I’m embarrassed to have said that, and grateful for her response. She’s been showing me I don’t have to be actively doing for her to ‘earn’ it. And that it’s okay to be vulnerable with some people and express something that’s hurting my heart without ridicule, dismissiveness, or minimization. What a healing gift!
(And yes, others have too. It’s just, there are times when I haven’t experienced it for a while and forget, or really need reassurance. Like when I’m coming to the realization described earlier in this post about when others I’d hoped in, don’t seem to really care about me as a ‘human being’ as opposed to a ‘human doing’.)
For a few years now some people have told me, “Pearl, you did that so well”, “you have such a good heart” or “you’re a good friend,” etc.. I’ve started to honestly respond with: “Friends and other good people teach me how.”
I’ve been learning (and I hope this helps you, too!) as I’ve been doing the work to heal the wounds that once created a ‘me’ who was more angry, protectively self-centered, defensive and would more likely try to control and/or put other’s down too, God’s Word and those imperfect yet healing beings He’s been bringing into my life are showing me how to do better.
Don’t get me wrong, I can still have an emotional reaction of jealousy or fear when others do well and I feel threatened by that, but I’m getting better at stopping the thoughts and reactions before they take over. Thanks to God’s persistent patience in teaching me the same lessons over and over until I get them right consistently, my heart is becoming decreasingly bitter and judgmental, and is increasingly becoming loving and accepting. Hallelujah!
As we change, some painful letting go of others and situations that are trying to hold us back to keep their self comfortable has to happen, and in some instances there’s just a natural growing a part that comes with the realization we have different paths to follow. In other situations, the right people will ‘stick’ by and grow along with us (without compromising their own purposes) and will learn how to treat us more like we deserve (especially if we needed to learn how to do better by them!)

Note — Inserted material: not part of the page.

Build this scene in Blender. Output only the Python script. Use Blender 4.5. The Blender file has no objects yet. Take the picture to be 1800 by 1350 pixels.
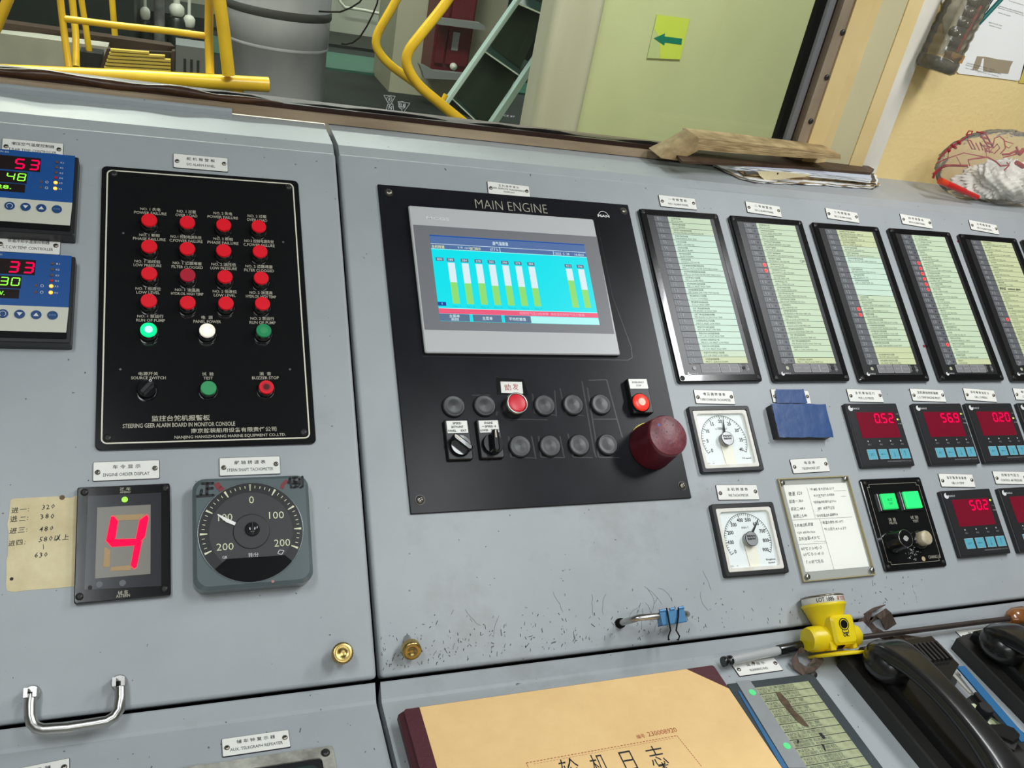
import bpy, math, random
from mathutils import Vector, Matrix
from mathutils.geometry import tessellate_polygon
R=math.radians
random.seed(7)
S=bpy.context.scene
# ---------------------------------------------------------------- camera (solved from the photograph)
F_PX=1532.6
TH=R(38); CT,ST=math.cos(TH),math.sin(TH)           # slope of the console front
BAS=Matrix(((1,0,0),(0,CT,-ST),(0,ST,CT)))           # console frame (along, up the slope, out) -> world
RC=Matrix(((0.931633264486106,-0.13696445193587242,0.3366009498038171),
           (-0.00018521391790848885,0.9260759457259309,0.37733712836611855),
           (-0.3633998159035449,-0.351602163892218,0.862737788755951)))
CAM=BAS@Vector((0,0,.93))
RW=BAS@RC.transposed()
cd=bpy.data.cameras.new('camera'); cam=bpy.data.objects.new('camera',cd); S.collection.objects.link(cam)
cam.matrix_world=Matrix.Translation(CAM)@RW.to_4x4()
cd.sensor_width=36; cd.lens=F_PX*36/1800; cd.clip_start=.02; cd.clip_end=60
S.camera=cam
# ---------------------------------------------------------------- world, lamps, exposure
S.view_settings.view_transform='Standard'; S.view_settings.look='None'
S.view_settings.exposure=0.0; S.view_settings.gamma=1; S.view_settings.use_curve_mapping=False
w=bpy.data.worlds.new('world'); S.world=w; w.use_nodes=True
w.node_tree.nodes['Background'].inputs[0].default_value=(.9,.95,1,1); w.node_tree.nodes['Background'].inputs[1].default_value=.25
def area(name,loc,sx,sy,power,col=(1,1,1),rot=(0,0,0)):
    l=bpy.data.lights.new(name,'AREA'); l.shape='RECTANGLE'; l.size=sx; l.size_y=sy; l.energy=power; l.color=col
    o=bpy.data.objects.new(name,l); o.location=loc; o.rotation_euler=rot; S.collection.objects.link(o); return o
area('ceiling_lamp',(-.32,-.40,1.28),.14,.55,5.6,(.93,.985,1))
area('ceiling_lamp',(.62,-.42,1.28),.14,.55,6.2,(.93,.985,1))
area('ceiling_lamp',(1.30,.02,1.28),.16,.6,8.6,(.97,.99,1))
area('ceiling_lamp',(.2,-1.5,1.28),1.2,.3,9,(.95,.99,1))
area('engine_room_lamp',(.3,5.0,3.0),2.5,.5,270,(.93,1,.95))
area('engine_room_lamp',(1.2,1.4,2.3),1.2,.4,96,(1,.98,.93))
area('engine_room_lamp',(-.6,3.4,1.65),.7,.5,30,(1,1,.85))
area('engine_room_lamp',(3.0,8.5,3.0),2.5,.5,180,(.93,1,.95))

# ---------------------------------------------------------------- materials
MATS={}
def mat(name,col,rough=.5,metal=0,noise=None,bump=None,emit=0,alpha=None,spec=.5,coat=0,ecol=None):
    """noise=(scale, strength, dark factor) mottles the colour; bump=(scale, strength)"""
    if name in MATS: return MATS[name]
    m=bpy.data.materials.new(name); m.use_nodes=True; nt=m.node_tree; N=nt.nodes; L=nt.links
    b=N['Principled BSDF']
    b.inputs['Base Color'].default_value=(*col,1); b.inputs['Roughness'].default_value=rough; b.inputs['Metallic'].default_value=metal
    b.inputs['Specular IOR Level'].default_value=spec; b.inputs['Coat Weight'].default_value=coat
    tc=N.new('ShaderNodeTexCoord')
    if noise:
        n=N.new('ShaderNodeTexNoise'); n.inputs['Scale'].default_value=noise[0]; n.inputs['Detail'].default_value=6; n.inputs['Roughness'].default_value=.65
        L.new(tc.outputs['Object'],n.inputs['Vector'])
        r=N.new('ShaderNodeValToRGB'); r.color_ramp.elements[0].position=.35; r.color_ramp.elements[1].position=.65
        d=noise[2] if len(noise)>2 else (1-noise[1]); 
        c0=d if isinstance(d,tuple) else tuple(x*d for x in col)
        r.color_ramp.elements[0].color=(*c0,1); r.color_ramp.elements[1].color=(*col,1)
        L.new(n.outputs['Fac'],r.inputs['Fac'])
        mx=N.new('ShaderNodeMix'); mx.data_type='RGBA'; mx.inputs[0].default_value=min(1,noise[1]*4 if noise[1]<.25 else 1)
        mx.inputs[6].default_value=(*col,1); L.new(r.outputs['Color'],mx.inputs[7]); L.new(mx.outputs[2],b.inputs['Base Color'])
    if bump:
        n=N.new('ShaderNodeTexNoise'); n.inputs['Scale'].default_value=bump[0]; n.inputs['Detail'].default_value=4
        L.new(tc.outputs['Object'],n.inputs['Vector'])
        bp=N.new('ShaderNodeBump'); bp.inputs['Strength'].default_value=bump[1]; bp.inputs['Distance'].default_value=.002
        L.new(n.outputs['Fac'],bp.inputs['Height']); L.new(bp.outputs[0],b.inputs['Normal'])
    if emit:
        b.inputs['Emission Color'].default_value=(*(ecol or col),1); b.inputs['Emission Strength'].default_value=emit
    MATS[name]=m; return m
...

Thank God! (And Me :)!) And all who have been or are on this journey with me (including you!), whether we’re meant to ‘stick’ together for life or not, I’m learning what love in action looks like because of you.
For all who’ve tried to take and/or keep me and all other survivors down and quiet – you didn’t succeed. Here’s “Best Of You” by the Foo Fighters to encourage all who know how to answer the question: “Were you born to resist, or be abused?” We may have to survive hell without our consent but that doesn’t mean we can’t learn to resist wearing the broken, cheap, ill fitting crown of victimhood forever. AMEN!
Pearl, you are an extraordinary human. I am so thankful for the opportunity to know you. You bring a vulnerability and honesty to every thing you do. Keep going, putting your self out there. God loves you, I love you and there is nothing you can do about it! Kari
KAAARRREEEE!!! I can’t not smile when I think of you ~ So glad you are ‘here’! Thank you for your encouragement, kind words, and persistant and consistant love and friendship. As mentionedin the post ~ I’m learning to be a better person because of the friends who’ve taught me through their actions and acceptance. Thank you for being one of those friends, and for supporting the blog – it matters.
I don’t see enough of you, Sister. I think of you often. You are a special lady..and friend. Please know I care. You are loved.
(sniff & a tear or two leaking – but in a good way!:)) Thank you, Mildred. I hope you know I care about you too? Been thinking about you, praying for your healing. Hope to see you soon. As always, thank you for taking the time to read and your encouragement, it matters to me, & I love hearing from you.